[Dataset rows]
════════════════════

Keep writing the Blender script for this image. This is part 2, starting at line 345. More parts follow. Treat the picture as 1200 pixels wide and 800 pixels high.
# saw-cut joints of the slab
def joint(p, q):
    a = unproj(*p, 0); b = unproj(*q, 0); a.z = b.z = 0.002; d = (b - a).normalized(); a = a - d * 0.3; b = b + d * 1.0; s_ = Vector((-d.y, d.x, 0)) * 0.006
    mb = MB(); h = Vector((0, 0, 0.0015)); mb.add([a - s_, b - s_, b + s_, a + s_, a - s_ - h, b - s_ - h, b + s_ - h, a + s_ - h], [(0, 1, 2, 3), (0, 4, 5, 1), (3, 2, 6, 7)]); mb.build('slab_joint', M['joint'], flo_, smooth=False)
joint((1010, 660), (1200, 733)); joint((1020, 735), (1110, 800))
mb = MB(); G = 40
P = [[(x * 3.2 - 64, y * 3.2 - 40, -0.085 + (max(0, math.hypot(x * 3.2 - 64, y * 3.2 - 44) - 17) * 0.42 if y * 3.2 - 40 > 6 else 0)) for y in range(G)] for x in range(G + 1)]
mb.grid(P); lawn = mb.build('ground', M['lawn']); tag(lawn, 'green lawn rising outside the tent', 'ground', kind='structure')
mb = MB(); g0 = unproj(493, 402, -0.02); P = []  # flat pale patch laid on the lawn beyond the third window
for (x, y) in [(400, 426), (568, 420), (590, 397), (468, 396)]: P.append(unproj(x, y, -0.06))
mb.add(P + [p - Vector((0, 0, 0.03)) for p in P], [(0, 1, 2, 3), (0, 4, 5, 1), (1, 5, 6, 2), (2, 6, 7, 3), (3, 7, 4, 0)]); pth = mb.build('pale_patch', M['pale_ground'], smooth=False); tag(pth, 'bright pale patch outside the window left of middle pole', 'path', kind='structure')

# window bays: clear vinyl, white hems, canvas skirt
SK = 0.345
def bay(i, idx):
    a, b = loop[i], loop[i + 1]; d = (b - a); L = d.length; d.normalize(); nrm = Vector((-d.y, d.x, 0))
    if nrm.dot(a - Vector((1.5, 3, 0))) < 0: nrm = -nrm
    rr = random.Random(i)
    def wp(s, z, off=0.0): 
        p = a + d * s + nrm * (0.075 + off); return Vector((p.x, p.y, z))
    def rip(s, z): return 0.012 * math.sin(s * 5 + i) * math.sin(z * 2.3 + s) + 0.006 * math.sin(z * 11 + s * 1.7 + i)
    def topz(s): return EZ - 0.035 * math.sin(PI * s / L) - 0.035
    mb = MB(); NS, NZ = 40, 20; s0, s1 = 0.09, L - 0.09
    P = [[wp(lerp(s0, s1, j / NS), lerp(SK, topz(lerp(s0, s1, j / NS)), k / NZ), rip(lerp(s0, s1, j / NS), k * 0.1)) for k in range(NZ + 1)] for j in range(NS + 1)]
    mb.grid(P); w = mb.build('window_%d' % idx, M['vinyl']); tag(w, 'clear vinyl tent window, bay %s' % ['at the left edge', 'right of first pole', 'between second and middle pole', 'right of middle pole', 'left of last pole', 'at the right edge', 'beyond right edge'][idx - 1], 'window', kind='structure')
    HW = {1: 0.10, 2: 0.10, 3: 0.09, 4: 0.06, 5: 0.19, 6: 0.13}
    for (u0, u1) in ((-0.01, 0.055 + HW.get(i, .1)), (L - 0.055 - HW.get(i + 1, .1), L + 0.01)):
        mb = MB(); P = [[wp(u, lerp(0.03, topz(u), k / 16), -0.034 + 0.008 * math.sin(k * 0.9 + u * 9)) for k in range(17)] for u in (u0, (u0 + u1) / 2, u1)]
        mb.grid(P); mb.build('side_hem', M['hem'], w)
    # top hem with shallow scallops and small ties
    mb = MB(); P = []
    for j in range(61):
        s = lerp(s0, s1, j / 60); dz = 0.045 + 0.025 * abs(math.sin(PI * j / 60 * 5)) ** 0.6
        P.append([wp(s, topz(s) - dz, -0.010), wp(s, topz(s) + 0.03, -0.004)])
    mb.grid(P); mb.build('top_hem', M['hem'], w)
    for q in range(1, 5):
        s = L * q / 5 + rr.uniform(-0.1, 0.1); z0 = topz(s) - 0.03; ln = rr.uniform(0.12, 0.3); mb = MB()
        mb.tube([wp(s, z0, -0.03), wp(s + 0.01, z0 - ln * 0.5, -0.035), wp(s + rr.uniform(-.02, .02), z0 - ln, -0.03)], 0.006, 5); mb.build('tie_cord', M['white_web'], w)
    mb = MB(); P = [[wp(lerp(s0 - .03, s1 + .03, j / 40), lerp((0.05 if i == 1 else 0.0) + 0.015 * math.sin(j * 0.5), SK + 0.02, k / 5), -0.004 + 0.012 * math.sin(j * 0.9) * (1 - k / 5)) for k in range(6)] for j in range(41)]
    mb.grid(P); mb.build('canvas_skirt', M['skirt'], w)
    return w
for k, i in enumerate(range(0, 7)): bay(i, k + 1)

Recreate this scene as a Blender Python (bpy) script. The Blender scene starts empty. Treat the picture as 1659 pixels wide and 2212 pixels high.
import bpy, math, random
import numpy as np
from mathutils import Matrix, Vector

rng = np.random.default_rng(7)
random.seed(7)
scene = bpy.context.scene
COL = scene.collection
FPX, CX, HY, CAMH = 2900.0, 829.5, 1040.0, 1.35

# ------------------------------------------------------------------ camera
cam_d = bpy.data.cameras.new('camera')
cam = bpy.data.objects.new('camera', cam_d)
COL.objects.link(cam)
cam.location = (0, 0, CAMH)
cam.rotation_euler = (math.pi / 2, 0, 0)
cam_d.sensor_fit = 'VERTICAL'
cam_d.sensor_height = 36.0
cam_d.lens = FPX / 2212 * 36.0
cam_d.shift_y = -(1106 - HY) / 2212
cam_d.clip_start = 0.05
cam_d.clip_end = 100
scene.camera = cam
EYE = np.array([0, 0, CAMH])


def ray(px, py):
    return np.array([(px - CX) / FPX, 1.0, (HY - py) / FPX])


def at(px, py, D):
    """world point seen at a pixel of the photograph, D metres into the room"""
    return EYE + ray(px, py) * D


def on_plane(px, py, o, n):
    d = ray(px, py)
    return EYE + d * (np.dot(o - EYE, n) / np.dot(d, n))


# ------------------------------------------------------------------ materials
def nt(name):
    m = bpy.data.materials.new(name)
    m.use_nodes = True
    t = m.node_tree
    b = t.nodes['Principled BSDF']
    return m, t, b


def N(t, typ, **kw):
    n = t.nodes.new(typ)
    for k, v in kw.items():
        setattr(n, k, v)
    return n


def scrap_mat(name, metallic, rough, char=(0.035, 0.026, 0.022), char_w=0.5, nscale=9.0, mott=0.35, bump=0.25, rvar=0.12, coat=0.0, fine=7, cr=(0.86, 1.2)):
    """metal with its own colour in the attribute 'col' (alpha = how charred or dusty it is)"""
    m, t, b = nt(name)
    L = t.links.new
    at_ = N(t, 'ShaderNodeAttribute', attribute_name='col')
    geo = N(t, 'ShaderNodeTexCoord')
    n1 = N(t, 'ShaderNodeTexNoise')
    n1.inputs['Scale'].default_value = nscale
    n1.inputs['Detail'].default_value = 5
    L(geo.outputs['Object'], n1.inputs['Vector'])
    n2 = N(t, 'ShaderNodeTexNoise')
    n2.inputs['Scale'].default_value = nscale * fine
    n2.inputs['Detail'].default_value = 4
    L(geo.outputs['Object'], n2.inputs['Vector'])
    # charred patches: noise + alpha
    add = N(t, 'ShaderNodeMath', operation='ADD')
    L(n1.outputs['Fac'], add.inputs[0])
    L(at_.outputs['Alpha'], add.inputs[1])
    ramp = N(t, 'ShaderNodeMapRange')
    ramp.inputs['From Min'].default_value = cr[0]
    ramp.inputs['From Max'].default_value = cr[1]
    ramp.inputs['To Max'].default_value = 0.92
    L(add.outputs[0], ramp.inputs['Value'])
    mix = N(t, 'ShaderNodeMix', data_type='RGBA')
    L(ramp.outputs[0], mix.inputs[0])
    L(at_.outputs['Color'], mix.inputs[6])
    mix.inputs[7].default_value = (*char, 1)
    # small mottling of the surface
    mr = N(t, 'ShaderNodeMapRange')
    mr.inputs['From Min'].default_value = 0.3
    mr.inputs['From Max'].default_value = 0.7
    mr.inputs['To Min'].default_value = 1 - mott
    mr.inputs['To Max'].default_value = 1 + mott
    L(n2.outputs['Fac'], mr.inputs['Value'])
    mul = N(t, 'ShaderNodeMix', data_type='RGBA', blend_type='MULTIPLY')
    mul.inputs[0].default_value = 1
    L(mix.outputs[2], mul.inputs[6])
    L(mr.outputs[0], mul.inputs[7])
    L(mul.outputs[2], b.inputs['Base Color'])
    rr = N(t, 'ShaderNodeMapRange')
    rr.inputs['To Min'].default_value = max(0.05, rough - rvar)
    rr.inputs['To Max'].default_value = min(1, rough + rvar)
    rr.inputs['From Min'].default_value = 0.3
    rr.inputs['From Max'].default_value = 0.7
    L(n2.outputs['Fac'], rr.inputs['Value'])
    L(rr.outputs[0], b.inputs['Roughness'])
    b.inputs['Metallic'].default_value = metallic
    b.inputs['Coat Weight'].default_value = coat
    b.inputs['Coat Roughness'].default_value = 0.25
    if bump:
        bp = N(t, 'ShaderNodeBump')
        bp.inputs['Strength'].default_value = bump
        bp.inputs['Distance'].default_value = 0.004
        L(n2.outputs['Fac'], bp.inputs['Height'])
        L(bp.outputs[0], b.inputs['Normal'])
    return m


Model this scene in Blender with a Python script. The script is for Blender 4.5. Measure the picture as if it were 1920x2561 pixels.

════════════════════

→ STATED PROBLEM: Within the material above, transcribe exactly the lines that run from the line holding "Recreate this scene" through the line holding "return np.array([(px - CX)".

→ ANSWER TO THIS TASK:
Recreate this scene as a Blender Python (bpy) script. The Blender scene starts empty. Treat the picture as 1659 pixels wide and 2212 pixels high.
import bpy, math, random
import numpy as np
from mathutils import Matrix, Vector

rng = np.random.default_rng(7)
random.seed(7)
scene = bpy.context.scene
COL = scene.collection
FPX, CX, HY, CAMH = 2900.0, 829.5, 1040.0, 1.35

# ------------------------------------------------------------------ camera
cam_d = bpy.data.cameras.new('camera')
cam = bpy.data.objects.new('camera', cam_d)
COL.objects.link(cam)
cam.location = (0, 0, CAMH)
cam.rotation_euler = (math.pi / 2, 0, 0)
cam_d.sensor_fit = 'VERTICAL'
cam_d.sensor_height = 36.0
cam_d.lens = FPX / 2212 * 36.0
cam_d.shift_y = -(1106 - HY) / 2212
cam_d.clip_start = 0.05
cam_d.clip_end = 100
scene.camera = cam
EYE = np.array([0, 0, CAMH])


def ray(px, py):
    return np.array([(px - CX) / FPX, 1.0, (HY - py) / FPX])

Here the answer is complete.